◆ TASK INSTRUCTIONS
Leaving the pictures aside, transcribe every line below exactly.

◆ GIVEN DATA

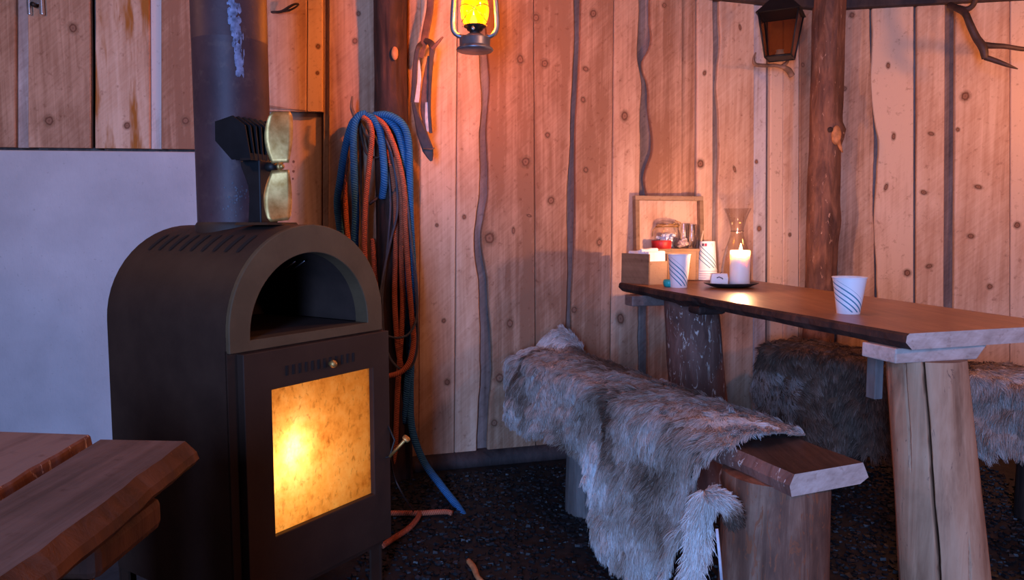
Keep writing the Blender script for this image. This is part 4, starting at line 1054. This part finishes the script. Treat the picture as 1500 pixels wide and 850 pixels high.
mb = MB(); lathe(mb, [(.0005, 0), (.038, 0), (.040, .003), (.040, .024)], seg=36); mb.build('tin_body', 'red', tin)
mb = MB(); lathe(mb, [(.0415, .022), (.0415, .032), (.040, .034), (.0005, .034)], seg=36); mb.build('lid', 'red', tin)
gx_ = find_x(1000.5, -.03); gp = on_crate(gx_, -.022)
bowl = thing('glass_bowl', 'small glass bowl of pale sachets beside the red tin', 'bowl', gp)
mb = MB(); lathe(mb, [(.0005, .002), (.030, .002), (.037, .012), (.039, .042)], seg=36); mb.build('bowl_wall', 'glass', bowl)
for i in range(10):
    mb = MB(); box(mb, (0, 0, 0), (.02, .015, .007)); o = mb.build('sachet', 'pink', bevel=.001); a = R_.uniform(0, 6.28); rr = .018*R_.random()
    o.location = gp+Vector((rr*math.cos(a), rr*math.sin(a), .009+.003*i)); o.rotation_euler = (R_.uniform(-.5, .5), R_.uniform(-.5, .5), R_.uniform(0, 3))
    tag(o, 'pale pink sachet in the small glass bowl', 'sachet', 'sachets in the glass bowl')
for i, (px, yy, hh, lab) in enumerate([(1001, .030, .105, 'tall clear drinking glass directly right of the clip-lid jar'), (1013, .022, .100, 'clear drinking glass furthest right on the wooden stand')]):
    g = on_crate(find_x(px, yy), yy); gl_ = thing('drinking_glass', lab, 'glass', g)
    mb = MB(); lathe(mb, [(.0005, .006), (.020, .006), (.0215, .03), (.0255, hh)], seg=28); lathe(mb, [(.0005, .0), (.021, .0), (.022, .03), (.0265, hh), (.0255, hh)], seg=28); mb.build('glass_wall', 'glass', gl_)
# frame leaning on the wall behind
fA, fB = hitw(WB, 932, 300, .06), hitw(WB, 1032, 300, .06)
fw = (fB-fA).length; ztop = hitw(WB, 982, 287, .05).z; fh = ztop-TH
fr = thing('picture_frame', 'square wooden frame leaning against the wall behind the jar', 'frame', ((fA.x+fB.x)/2, (fA.y+fB.y)/2, TH), math.atan2(fB.y-fA.y, fB.x-fA.x))
tilt = Matrix.Rotation(math.radians(-4), 4, 'X')
for nm, c_, s_ in (('rail', (0, 0, fh-.009), (fw, .03, .018)), ('rail', (0, 0, .009), (fw, .03, .018)), ('stile', (-fw/2+.009, 0, fh/2), (.018, .03, fh-.036)), ('stile', (fw/2-.009, 0, fh/2), (.018, .03, fh-.036))):
    mb = MB(); mb2 = MB(); box(mb, c_, s_, tone=random.random()); mb.v = [tuple(tilt @ Vector(v)) for v in mb.v]; mb.build(nm, 'crate', fr, bevel=.002)
mb = MB(); box(mb, (0, .012, fh/2), (fw-.02, .004, fh-.02), tone=.8); mb.v = [tuple(tilt @ Vector(v)) for v in mb.v]; mb.build('back_panel', 'board', fr)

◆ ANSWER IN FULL
Keep writing the Blender script for this image. This is part 4, starting at line 1054. This part finishes the script. Treat the picture as 1500 pixels wide and 850 pixels high.
mb = MB(); lathe(mb, [(.0005, 0), (.038, 0), (.040, .003), (.040, .024)], seg=36); mb.build('tin_body', 'red', tin)
mb = MB(); lathe(mb, [(.0415, .022), (.0415, .032), (.040, .034), (.0005, .034)], seg=36); mb.build('lid', 'red', tin)
gx_ = find_x(1000.5, -.03); gp = on_crate(gx_, -.022)
bowl = thing('glass_bowl', 'small glass bowl of pale sachets beside the red tin', 'bowl', gp)
mb = MB(); lathe(mb, [(.0005, .002), (.030, .002), (.037, .012), (.039, .042)], seg=36); mb.build('bowl_wall', 'glass', bowl)
for i in range(10):
    mb = MB(); box(mb, (0, 0, 0), (.02, .015, .007)); o = mb.build('sachet', 'pink', bevel=.001); a = R_.uniform(0, 6.28); rr = .018*R_.random()
    o.location = gp+Vector((rr*math.cos(a), rr*math.sin(a), .009+.003*i)); o.rotation_euler = (R_.uniform(-.5, .5), R_.uniform(-.5, .5), R_.uniform(0, 3))
    tag(o, 'pale pink sachet in the small glass bowl', 'sachet', 'sachets in the glass bowl')
for i, (px, yy, hh, lab) in enumerate([(1001, .030, .105, 'tall clear drinking glass directly right of the clip-lid jar'), (1013, .022, .100, 'clear drinking glass furthest right on the wooden stand')]):
    g = on_crate(find_x(px, yy), yy); gl_ = thing('drinking_glass', lab, 'glass', g)
    mb = MB(); lathe(mb, [(.0005, .006), (.020, .006), (.0215, .03), (.0255, hh)], seg=28); lathe(mb, [(.0005, .0), (.021, .0), (.022, .03), (.0265, hh), (.0255, hh)], seg=28); mb.build('glass_wall', 'glass', gl_)
# frame leaning on the wall behind
fA, fB = hitw(WB, 932, 300, .06), hitw(WB, 1032, 300, .06)
fw = (fB-fA).length; ztop = hitw(WB, 982, 287, .05).z; fh = ztop-TH
fr = thing('picture_frame', 'square wooden frame leaning against the wall behind the jar', 'frame', ((fA.x+fB.x)/2, (fA.y+fB.y)/2, TH), math.atan2(fB.y-fA.y, fB.x-fA.x))
tilt = Matrix.Rotation(math.radians(-4), 4, 'X')
for nm, c_, s_ in (('rail', (0, 0, fh-.009), (fw, .03, .018)), ('rail', (0, 0, .009), (fw, .03, .018)), ('stile', (-fw/2+.009, 0, fh/2), (.018, .03, fh-.036)), ('stile', (fw/2-.009, 0, fh/2), (.018, .03, fh-.036))):
    mb = MB(); mb2 = MB(); box(mb, c_, s_, tone=random.random()); mb.v = [tuple(tilt @ Vector(v)) for v in mb.v]; mb.build(nm, 'crate', fr, bevel=.002)
mb = MB(); box(mb, (0, .012, fh/2), (fw-.02, .004, fh-.02), tone=.8); mb.v = [tuple(tilt @ Vector(v)) for v in mb.v]; mb.build('back_panel', 'board', fr)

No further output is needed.